>>>>>

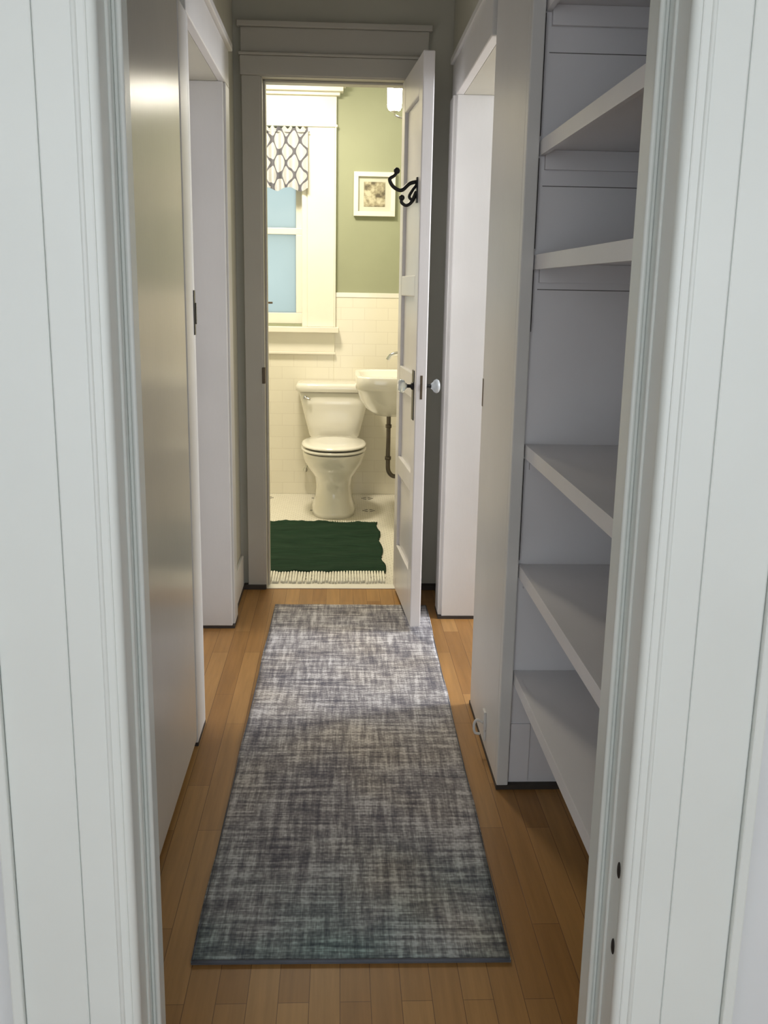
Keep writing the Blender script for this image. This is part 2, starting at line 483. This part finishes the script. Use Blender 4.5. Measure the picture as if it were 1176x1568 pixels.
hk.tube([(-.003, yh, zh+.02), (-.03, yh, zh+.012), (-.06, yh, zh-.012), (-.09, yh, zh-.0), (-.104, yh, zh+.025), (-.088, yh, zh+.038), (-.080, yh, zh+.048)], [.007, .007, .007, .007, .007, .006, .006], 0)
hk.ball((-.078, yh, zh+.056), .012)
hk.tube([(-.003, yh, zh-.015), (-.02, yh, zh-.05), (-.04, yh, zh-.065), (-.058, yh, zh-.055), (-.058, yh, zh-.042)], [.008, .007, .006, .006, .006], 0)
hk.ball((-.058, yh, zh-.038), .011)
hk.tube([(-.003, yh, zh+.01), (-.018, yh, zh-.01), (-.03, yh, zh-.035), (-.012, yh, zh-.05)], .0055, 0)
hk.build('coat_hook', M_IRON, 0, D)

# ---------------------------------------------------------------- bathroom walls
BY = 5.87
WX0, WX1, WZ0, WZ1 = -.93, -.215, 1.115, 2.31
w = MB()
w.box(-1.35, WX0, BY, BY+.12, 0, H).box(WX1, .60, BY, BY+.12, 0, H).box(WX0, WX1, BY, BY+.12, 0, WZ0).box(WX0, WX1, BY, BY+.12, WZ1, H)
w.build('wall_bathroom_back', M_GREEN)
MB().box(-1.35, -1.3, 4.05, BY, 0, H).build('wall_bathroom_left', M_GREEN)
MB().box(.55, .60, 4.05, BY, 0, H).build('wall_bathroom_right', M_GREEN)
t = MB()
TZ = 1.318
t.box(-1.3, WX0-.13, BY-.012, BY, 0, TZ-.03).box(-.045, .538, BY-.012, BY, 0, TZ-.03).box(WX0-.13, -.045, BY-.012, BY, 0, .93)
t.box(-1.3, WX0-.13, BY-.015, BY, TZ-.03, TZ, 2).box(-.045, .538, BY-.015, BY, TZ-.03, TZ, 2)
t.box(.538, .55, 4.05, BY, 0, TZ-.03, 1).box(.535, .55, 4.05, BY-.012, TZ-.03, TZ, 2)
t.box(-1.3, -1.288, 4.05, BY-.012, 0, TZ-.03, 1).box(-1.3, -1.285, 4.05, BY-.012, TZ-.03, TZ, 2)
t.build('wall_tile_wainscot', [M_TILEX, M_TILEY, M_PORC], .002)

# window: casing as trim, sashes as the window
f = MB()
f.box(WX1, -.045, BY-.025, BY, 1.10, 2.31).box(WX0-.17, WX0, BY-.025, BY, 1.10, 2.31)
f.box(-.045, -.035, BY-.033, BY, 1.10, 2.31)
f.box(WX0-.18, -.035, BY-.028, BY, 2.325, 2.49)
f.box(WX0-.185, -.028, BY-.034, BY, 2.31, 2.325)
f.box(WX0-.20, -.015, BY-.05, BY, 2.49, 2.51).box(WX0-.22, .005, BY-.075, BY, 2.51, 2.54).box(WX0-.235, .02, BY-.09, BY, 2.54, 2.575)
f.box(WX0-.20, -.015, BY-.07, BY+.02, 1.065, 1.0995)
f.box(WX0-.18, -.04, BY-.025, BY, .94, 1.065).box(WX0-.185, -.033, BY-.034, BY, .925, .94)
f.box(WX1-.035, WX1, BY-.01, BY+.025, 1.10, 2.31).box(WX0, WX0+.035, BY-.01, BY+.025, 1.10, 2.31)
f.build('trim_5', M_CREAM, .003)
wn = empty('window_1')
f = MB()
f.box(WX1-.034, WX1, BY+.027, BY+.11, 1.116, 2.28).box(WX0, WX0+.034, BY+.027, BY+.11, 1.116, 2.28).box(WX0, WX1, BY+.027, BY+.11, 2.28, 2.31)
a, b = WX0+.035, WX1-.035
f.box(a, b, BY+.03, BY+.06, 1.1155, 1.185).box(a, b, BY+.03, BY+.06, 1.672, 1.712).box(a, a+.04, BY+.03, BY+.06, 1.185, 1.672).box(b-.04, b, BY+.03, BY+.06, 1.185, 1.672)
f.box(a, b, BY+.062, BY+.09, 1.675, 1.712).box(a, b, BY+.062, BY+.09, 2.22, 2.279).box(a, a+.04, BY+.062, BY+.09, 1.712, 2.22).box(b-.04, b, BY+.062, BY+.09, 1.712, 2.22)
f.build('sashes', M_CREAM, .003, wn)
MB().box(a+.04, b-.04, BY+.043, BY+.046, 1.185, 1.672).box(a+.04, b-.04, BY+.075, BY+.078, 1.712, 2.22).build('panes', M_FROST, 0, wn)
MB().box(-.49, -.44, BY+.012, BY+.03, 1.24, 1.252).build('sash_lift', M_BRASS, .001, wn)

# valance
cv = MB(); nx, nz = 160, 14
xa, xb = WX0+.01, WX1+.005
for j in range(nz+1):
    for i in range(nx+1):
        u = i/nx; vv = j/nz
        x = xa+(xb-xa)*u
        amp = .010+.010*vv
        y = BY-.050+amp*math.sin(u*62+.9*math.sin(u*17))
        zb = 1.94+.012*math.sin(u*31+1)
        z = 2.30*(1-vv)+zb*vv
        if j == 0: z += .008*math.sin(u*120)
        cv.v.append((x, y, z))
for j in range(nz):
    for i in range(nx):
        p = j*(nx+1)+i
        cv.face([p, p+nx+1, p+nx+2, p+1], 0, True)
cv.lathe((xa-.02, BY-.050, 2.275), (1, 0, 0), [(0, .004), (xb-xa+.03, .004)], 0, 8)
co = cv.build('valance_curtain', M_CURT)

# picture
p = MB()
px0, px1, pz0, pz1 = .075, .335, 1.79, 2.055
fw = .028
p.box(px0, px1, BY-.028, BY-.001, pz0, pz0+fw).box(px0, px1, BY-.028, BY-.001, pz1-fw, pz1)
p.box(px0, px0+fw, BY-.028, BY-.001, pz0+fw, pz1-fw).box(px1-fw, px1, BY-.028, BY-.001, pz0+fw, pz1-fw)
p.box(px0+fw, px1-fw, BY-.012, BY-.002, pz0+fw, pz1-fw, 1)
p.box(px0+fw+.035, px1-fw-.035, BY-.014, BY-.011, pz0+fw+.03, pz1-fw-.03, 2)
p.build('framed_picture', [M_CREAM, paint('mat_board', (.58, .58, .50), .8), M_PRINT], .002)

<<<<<
>>>>>

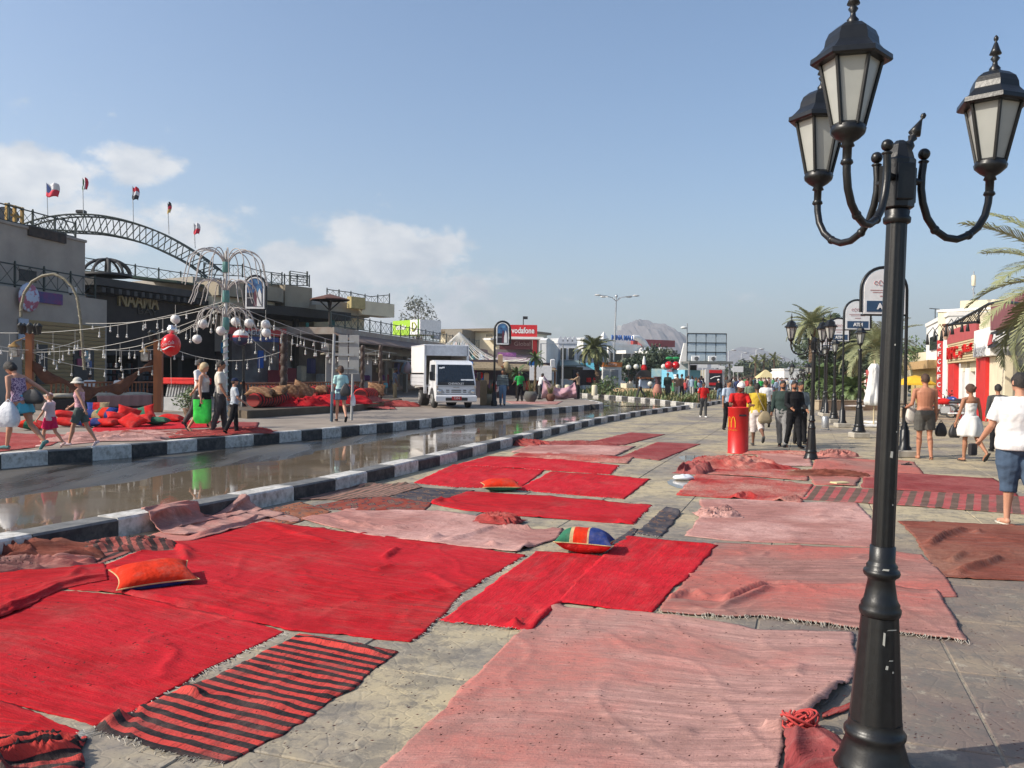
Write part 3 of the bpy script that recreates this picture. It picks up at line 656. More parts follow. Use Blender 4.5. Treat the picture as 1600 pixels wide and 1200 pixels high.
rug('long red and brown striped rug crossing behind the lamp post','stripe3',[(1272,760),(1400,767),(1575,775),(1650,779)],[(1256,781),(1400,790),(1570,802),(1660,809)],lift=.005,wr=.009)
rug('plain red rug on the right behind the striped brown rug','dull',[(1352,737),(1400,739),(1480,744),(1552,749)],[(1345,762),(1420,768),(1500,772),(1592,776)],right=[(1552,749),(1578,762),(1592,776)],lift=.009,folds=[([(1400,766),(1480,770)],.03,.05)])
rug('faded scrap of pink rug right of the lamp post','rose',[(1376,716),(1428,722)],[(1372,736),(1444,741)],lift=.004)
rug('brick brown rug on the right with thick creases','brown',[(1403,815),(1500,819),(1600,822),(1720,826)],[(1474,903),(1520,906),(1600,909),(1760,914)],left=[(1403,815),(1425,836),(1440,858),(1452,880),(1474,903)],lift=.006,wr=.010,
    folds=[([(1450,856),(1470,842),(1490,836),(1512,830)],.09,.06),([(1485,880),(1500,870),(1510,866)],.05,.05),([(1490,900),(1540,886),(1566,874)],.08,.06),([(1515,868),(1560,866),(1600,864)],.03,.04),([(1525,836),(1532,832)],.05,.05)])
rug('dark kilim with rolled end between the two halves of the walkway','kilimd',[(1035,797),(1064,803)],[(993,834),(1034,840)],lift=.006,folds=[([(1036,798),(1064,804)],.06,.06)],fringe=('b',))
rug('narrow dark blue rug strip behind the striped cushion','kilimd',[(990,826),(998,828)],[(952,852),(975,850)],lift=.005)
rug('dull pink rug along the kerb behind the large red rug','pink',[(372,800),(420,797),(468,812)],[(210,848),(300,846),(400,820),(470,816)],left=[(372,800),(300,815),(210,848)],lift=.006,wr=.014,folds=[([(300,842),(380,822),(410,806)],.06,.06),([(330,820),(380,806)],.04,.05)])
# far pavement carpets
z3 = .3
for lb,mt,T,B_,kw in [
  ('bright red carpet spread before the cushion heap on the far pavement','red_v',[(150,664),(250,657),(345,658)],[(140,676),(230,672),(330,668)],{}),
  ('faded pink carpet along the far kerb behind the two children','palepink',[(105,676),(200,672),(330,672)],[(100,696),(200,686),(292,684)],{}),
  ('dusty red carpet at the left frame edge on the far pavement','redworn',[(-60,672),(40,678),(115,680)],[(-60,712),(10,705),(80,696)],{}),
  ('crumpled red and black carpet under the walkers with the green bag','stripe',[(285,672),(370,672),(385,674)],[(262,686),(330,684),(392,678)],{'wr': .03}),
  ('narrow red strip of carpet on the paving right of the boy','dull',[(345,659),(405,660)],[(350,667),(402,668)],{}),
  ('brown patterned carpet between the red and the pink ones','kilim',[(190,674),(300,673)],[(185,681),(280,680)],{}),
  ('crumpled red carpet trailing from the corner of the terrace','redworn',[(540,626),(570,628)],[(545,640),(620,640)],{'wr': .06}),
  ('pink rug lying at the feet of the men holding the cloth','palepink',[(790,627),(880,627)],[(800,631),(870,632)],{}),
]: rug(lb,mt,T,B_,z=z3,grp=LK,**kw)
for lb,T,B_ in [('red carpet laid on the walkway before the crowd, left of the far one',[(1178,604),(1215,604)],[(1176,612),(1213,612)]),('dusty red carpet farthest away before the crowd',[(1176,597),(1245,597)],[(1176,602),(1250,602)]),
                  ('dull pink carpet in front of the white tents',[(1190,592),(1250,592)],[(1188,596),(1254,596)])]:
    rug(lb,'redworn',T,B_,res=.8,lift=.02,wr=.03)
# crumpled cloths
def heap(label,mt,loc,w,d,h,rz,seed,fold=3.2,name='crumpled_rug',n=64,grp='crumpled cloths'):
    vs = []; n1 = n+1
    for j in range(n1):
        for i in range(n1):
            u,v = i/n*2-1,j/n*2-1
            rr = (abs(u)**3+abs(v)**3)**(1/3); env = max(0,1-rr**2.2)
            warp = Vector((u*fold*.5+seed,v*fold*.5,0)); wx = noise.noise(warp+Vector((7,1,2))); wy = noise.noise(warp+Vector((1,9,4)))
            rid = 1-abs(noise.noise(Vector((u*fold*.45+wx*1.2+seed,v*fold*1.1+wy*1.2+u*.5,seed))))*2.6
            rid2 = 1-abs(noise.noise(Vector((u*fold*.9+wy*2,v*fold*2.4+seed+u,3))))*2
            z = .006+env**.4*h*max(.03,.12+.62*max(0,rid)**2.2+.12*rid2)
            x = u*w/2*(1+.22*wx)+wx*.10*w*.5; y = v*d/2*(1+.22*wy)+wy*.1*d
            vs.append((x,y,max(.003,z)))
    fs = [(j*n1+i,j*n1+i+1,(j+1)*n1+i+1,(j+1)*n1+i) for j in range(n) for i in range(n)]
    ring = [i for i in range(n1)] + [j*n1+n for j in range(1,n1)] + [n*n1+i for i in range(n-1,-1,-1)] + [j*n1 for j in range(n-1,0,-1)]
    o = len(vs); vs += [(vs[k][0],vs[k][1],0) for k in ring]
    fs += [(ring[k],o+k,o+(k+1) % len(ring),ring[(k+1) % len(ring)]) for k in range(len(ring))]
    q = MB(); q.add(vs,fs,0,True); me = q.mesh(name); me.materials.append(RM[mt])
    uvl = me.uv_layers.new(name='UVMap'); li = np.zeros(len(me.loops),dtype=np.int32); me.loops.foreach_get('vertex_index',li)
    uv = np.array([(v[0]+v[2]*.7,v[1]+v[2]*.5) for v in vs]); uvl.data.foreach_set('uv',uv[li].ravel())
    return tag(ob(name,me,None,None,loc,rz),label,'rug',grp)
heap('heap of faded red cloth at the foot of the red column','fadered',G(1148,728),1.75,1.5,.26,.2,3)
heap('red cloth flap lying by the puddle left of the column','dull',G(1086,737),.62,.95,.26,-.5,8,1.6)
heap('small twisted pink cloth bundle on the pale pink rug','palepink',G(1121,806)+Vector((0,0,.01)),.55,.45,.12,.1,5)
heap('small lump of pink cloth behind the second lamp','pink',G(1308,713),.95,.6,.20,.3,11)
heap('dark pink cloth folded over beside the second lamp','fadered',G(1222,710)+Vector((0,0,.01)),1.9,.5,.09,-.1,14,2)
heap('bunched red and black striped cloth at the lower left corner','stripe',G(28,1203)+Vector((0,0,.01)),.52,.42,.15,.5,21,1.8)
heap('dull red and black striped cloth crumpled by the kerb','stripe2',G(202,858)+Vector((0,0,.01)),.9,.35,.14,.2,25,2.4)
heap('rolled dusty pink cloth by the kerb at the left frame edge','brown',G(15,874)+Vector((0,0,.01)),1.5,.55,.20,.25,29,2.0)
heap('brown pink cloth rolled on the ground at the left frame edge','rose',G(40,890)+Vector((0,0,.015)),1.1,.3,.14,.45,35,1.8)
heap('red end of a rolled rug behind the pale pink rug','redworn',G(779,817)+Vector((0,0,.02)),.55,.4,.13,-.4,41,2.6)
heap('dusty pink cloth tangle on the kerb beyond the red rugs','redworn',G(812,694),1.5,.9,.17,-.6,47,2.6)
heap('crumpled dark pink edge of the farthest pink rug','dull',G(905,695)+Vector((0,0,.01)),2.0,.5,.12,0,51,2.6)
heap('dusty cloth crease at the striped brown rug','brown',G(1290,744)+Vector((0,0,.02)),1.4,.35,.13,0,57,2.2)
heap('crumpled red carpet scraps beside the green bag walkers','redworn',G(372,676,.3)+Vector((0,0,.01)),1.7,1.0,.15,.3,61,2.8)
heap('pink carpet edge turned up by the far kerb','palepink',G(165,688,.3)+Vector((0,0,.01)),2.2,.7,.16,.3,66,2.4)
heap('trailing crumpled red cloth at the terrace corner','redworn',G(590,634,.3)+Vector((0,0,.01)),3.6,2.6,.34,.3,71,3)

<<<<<
>>>>>

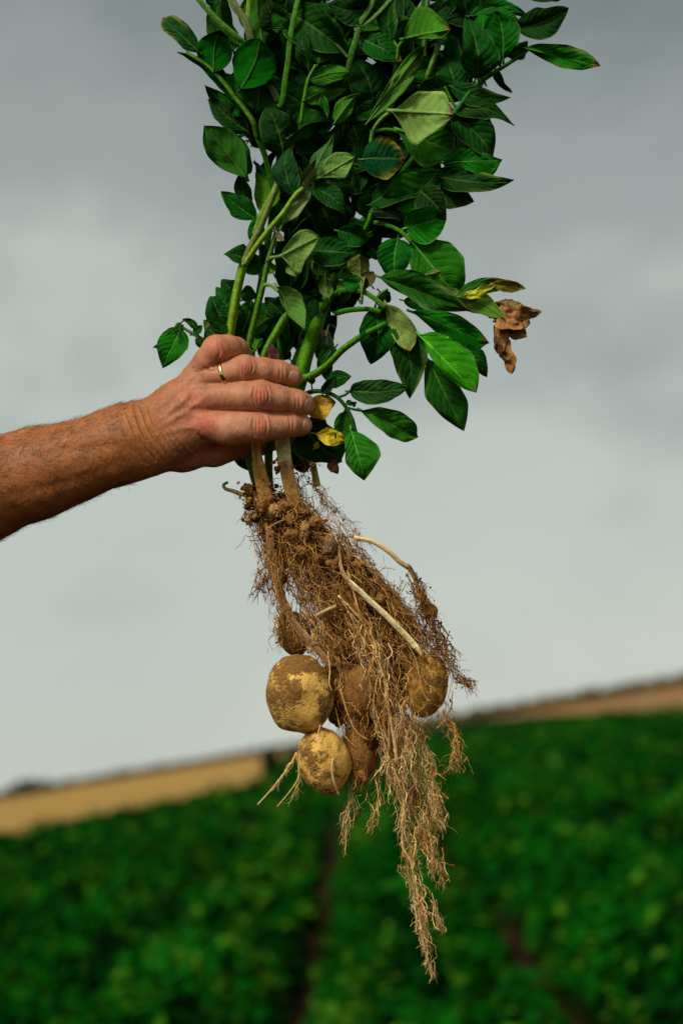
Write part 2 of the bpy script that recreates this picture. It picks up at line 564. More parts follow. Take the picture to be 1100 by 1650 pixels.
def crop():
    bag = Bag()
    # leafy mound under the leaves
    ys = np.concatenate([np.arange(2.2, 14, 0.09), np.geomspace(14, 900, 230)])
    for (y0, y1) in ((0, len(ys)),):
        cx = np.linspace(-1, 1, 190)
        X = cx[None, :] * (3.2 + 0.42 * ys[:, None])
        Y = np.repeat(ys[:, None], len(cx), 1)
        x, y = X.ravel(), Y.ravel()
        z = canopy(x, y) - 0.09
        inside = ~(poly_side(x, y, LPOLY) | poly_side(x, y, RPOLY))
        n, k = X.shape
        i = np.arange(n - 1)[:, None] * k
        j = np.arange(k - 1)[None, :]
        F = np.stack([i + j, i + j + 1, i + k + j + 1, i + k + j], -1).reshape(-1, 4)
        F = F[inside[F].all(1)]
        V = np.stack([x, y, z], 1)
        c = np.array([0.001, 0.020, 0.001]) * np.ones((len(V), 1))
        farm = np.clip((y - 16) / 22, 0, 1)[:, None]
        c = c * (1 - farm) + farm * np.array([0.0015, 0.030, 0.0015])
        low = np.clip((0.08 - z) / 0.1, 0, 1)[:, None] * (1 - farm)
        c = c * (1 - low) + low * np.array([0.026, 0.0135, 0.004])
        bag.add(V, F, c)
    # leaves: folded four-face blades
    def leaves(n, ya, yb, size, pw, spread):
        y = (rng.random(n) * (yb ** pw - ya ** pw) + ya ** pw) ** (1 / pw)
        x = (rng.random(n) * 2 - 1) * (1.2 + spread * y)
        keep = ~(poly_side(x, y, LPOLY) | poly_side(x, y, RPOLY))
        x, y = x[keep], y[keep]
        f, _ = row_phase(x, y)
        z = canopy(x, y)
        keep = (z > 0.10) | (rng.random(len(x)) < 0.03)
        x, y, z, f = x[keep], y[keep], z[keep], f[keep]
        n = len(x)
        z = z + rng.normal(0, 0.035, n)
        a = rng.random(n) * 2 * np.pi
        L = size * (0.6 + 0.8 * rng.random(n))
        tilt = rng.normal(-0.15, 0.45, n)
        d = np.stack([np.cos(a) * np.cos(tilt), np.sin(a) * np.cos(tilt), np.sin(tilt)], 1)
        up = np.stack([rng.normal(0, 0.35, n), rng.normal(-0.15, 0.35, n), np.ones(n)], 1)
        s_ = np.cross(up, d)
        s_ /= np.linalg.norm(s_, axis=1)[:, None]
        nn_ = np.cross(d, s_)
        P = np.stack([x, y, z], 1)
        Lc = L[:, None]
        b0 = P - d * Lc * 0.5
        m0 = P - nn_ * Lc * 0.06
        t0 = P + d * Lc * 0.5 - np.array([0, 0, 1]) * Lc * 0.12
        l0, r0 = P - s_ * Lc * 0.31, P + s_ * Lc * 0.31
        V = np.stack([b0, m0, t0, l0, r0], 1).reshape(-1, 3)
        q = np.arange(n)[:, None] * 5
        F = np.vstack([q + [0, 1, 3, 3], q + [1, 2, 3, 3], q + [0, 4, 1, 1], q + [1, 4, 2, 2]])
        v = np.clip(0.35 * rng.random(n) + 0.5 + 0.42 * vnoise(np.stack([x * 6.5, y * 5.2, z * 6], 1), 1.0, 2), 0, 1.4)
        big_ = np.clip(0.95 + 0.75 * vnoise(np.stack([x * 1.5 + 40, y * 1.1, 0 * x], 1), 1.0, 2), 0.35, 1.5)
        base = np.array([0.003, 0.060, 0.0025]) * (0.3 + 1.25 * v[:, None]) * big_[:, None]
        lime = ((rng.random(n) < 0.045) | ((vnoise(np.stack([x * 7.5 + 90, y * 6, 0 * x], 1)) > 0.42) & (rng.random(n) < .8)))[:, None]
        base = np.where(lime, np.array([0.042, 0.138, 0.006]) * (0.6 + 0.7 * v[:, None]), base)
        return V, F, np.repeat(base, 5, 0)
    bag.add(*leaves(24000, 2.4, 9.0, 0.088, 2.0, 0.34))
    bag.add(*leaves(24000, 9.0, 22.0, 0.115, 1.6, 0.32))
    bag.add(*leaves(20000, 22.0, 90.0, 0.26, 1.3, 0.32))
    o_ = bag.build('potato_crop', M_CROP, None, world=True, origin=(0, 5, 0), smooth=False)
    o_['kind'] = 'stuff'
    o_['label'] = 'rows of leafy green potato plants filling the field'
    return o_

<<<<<

PROBLEM STATEMENT
Print, from the entries above, the line with "Keep writing the", the line with "t.build('wall_tile_wainscot', [M_TILEX, M_TILEY, M_PORC], .002)" and all lines between them, exactly and with nothing else.

COMPLETE OUTPUT
Keep writing the Blender script for this image. This is part 2, starting at line 483. This part finishes the script. Use Blender 4.5. Measure the picture as if it were 1176x1568 pixels.
hk.tube([(-.003, yh, zh+.02), (-.03, yh, zh+.012), (-.06, yh, zh-.012), (-.09, yh, zh-.0), (-.104, yh, zh+.025), (-.088, yh, zh+.038), (-.080, yh, zh+.048)], [.007, .007, .007, .007, .007, .006, .006], 0)
hk.ball((-.078, yh, zh+.056), .012)
hk.tube([(-.003, yh, zh-.015), (-.02, yh, zh-.05), (-.04, yh, zh-.065), (-.058, yh, zh-.055), (-.058, yh, zh-.042)], [.008, .007, .006, .006, .006], 0)
hk.ball((-.058, yh, zh-.038), .011)
hk.tube([(-.003, yh, zh+.01), (-.018, yh, zh-.01), (-.03, yh, zh-.035), (-.012, yh, zh-.05)], .0055, 0)
hk.build('coat_hook', M_IRON, 0, D)

# ---------------------------------------------------------------- bathroom walls
BY = 5.87
WX0, WX1, WZ0, WZ1 = -.93, -.215, 1.115, 2.31
w = MB()
w.box(-1.35, WX0, BY, BY+.12, 0, H).box(WX1, .60, BY, BY+.12, 0, H).box(WX0, WX1, BY, BY+.12, 0, WZ0).box(WX0, WX1, BY, BY+.12, WZ1, H)
w.build('wall_bathroom_back', M_GREEN)
MB().box(-1.35, -1.3, 4.05, BY, 0, H).build('wall_bathroom_left', M_GREEN)
MB().box(.55, .60, 4.05, BY, 0, H).build('wall_bathroom_right', M_GREEN)
t = MB()
TZ = 1.318
t.box(-1.3, WX0-.13, BY-.012, BY, 0, TZ-.03).box(-.045, .538, BY-.012, BY, 0, TZ-.03).box(WX0-.13, -.045, BY-.012, BY, 0, .93)
t.box(-1.3, WX0-.13, BY-.015, BY, TZ-.03, TZ, 2).box(-.045, .538, BY-.015, BY, TZ-.03, TZ, 2)
t.box(.538, .55, 4.05, BY, 0, TZ-.03, 1).box(.535, .55, 4.05, BY-.012, TZ-.03, TZ, 2)
t.box(-1.3, -1.288, 4.05, BY-.012, 0, TZ-.03, 1).box(-1.3, -1.285, 4.05, BY-.012, TZ-.03, TZ, 2)
t.build('wall_tile_wainscot', [M_TILEX, M_TILEY, M_PORC], .002)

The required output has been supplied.